What do Dutch Book Arguments Prove

It’s sometimes said that probability theory is the *logic* of partial belief, meaning by that that a person whose credences do not conform to the probability calculus are incoherent in just the same way that a person whose beliefs are logically inconsistent are incoherent. (We’re setting aside for purposes of this post whether logical inconsistency is a major, or even a minor, epistemic failing. The issue is whether not being a probabilist is like being an inconsistent person, however good or bad that is.)

It seems to me that this can’t be right. In particular, it seems that Dutch Book arguments for this cannot succeed. The most we can show by Dutch Book arguments is that the non-probabilist will evaluate sets of bets in such a way that leads to them giving positive evaluation to some bets that provably have negative net value taken collectively. But this is compatible with the agent having no mistaken *logical* views.

Note that there are lots of kinds of beliefs an agent could have that could not be true that are not logical errors. Here are three interesting categories of such belief.

* *Metaphysical* – An agent who believes that water is atomic doesn’t (necessarily) make any logical mistakes even though their belief cannot be true.
* *Philosophical* – An agent who believes that it is impossible to do a good deed that doesn’t maximise the excess of pleasure over pain has a belief that is a priori false, but it isn’t a logical mistake.
* *Mathematical* – An agent who believes that 37 + 27 is 54 (say because they didn’t carry the 1 when adding) does not make any logical errors, save on strongish forms of logicism.
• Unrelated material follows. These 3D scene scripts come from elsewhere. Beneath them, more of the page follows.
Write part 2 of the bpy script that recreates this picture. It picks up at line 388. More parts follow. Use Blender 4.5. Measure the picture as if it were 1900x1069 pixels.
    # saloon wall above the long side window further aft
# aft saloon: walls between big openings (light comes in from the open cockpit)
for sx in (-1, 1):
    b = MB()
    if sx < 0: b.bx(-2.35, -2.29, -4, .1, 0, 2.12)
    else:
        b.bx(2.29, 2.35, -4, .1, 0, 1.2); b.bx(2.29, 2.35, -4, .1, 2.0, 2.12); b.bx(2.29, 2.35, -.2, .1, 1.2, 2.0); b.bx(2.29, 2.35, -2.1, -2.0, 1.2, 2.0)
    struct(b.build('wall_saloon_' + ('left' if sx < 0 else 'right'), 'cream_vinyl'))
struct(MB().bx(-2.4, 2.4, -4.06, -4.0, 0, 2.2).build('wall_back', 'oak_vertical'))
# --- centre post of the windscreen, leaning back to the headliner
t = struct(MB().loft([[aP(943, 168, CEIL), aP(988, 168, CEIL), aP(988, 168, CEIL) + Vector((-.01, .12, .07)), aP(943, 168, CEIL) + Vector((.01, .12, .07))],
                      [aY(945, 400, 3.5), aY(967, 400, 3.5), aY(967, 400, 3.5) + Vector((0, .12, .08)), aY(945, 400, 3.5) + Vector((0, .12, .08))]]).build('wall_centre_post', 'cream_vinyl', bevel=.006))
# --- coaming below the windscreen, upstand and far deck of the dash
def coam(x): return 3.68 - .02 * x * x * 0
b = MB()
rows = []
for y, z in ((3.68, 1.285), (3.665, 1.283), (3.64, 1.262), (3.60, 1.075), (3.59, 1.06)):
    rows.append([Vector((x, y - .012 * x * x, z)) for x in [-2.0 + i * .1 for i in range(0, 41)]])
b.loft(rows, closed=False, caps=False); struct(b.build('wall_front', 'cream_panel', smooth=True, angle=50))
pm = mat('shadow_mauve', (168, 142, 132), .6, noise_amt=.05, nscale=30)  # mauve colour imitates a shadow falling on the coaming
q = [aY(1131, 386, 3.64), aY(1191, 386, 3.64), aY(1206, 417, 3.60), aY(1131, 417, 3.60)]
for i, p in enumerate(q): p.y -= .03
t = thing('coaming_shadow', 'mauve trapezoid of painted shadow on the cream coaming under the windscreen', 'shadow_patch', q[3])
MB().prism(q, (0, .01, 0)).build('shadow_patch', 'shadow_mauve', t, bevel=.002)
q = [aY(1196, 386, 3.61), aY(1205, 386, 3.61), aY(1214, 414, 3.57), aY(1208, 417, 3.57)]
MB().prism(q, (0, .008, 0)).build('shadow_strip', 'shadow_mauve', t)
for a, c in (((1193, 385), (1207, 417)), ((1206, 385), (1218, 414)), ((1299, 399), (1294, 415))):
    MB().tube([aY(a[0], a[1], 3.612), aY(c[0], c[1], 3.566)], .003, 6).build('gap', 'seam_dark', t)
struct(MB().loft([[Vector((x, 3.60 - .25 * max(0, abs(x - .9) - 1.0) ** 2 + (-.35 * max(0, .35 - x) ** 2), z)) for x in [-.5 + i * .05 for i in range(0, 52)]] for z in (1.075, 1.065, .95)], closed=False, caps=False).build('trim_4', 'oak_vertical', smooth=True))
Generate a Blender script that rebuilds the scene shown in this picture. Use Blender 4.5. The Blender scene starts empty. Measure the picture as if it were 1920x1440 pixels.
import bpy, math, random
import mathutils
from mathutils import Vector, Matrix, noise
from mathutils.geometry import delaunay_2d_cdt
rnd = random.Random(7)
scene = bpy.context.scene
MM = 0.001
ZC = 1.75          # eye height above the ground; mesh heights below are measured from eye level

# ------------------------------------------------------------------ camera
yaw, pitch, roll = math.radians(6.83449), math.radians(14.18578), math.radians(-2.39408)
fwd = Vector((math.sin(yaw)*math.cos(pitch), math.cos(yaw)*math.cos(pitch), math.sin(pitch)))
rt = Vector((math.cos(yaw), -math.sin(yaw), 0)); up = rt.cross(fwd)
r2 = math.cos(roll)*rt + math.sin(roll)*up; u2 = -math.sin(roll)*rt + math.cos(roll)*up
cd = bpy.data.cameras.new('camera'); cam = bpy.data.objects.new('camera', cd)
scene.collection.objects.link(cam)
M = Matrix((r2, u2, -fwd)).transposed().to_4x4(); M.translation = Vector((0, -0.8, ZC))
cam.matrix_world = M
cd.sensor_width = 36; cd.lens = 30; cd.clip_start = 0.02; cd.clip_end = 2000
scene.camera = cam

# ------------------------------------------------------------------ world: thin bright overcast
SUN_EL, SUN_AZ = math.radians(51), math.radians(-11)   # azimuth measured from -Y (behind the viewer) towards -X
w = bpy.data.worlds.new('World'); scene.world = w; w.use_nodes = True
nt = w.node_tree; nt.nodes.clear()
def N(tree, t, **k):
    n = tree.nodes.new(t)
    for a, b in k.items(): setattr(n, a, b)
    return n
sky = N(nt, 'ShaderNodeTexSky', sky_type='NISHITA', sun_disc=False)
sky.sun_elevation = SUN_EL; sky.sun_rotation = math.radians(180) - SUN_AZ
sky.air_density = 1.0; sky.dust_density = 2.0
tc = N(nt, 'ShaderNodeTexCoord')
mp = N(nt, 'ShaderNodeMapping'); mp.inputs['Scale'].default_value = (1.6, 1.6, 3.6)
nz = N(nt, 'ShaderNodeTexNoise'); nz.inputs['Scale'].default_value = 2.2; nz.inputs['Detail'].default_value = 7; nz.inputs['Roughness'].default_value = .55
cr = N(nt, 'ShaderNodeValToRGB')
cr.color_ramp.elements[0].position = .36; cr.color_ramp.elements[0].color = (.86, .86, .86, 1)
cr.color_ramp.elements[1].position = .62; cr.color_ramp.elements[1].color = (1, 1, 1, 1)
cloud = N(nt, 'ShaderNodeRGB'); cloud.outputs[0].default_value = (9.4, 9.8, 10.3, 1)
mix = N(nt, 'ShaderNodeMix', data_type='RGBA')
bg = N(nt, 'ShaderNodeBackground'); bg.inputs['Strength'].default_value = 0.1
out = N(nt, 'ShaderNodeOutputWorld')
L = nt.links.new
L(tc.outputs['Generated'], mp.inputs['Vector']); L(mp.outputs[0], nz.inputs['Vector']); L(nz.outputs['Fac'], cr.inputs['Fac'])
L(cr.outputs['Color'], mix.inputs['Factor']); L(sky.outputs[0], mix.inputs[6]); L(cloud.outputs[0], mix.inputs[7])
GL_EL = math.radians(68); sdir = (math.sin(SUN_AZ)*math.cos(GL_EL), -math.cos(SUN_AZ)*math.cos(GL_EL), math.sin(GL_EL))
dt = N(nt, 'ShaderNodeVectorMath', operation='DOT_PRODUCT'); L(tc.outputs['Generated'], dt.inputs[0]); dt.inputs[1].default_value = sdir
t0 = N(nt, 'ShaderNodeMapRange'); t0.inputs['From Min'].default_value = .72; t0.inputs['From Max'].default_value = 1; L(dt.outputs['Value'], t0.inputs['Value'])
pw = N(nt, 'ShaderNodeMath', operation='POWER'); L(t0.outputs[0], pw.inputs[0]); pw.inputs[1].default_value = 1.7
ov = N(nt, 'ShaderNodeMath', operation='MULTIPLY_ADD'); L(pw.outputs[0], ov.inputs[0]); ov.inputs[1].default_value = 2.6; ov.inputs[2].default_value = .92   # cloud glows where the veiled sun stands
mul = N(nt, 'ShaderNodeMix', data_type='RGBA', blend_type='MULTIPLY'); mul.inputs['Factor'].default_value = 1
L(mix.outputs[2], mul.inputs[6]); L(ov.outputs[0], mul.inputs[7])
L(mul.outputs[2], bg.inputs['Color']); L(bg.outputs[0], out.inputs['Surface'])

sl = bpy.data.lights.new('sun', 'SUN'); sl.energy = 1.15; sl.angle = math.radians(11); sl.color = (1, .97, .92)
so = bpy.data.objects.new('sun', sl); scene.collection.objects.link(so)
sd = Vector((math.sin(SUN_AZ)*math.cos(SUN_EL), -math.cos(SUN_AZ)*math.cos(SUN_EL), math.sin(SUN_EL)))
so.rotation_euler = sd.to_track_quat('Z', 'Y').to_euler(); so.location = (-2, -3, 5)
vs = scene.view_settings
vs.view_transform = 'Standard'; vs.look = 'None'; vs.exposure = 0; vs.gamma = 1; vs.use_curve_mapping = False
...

Which of these errors is the non-probabilist making. It is hard to see how it could be more than the last. Consider someone who engages in the following reasoning.

bq. What should my credence in _p v q_ be? Well, my credence in _p_ is 0.37. And my credence in _q_ is 0.27. And _p_ and _q_ are logically incompatible. So my credence in _p v q_ should be 0.37 plus 0.27, that is, 0.54. That’s is, my credence in _p v q_ is 0.54.

There are no _logical_ errors in this bit of reasoning, just a mathematical error. So having non-probabilistic credences doesn’t imply making any logical mistakes, at most it implies a mathematical mistake.

That’s not to say there are no logical constraints on credences. I think there are, but they are all framed in terms of comparative probabilities, not numerical probabilities. For instance, I think the following is (akin to) a logical constraint, unlike the constraint that credences be probabilities. (C here is the credence function.)

bq. C(p | q) > C(s)
C(p | ~q) > C(s)
So, C(p) > C(s)

A credence function that doesn’t satisfy this constraint is flawed in just the way that inconsistent beliefs are flawed. But this isn’t the way that non-probabilistic credences are flawed.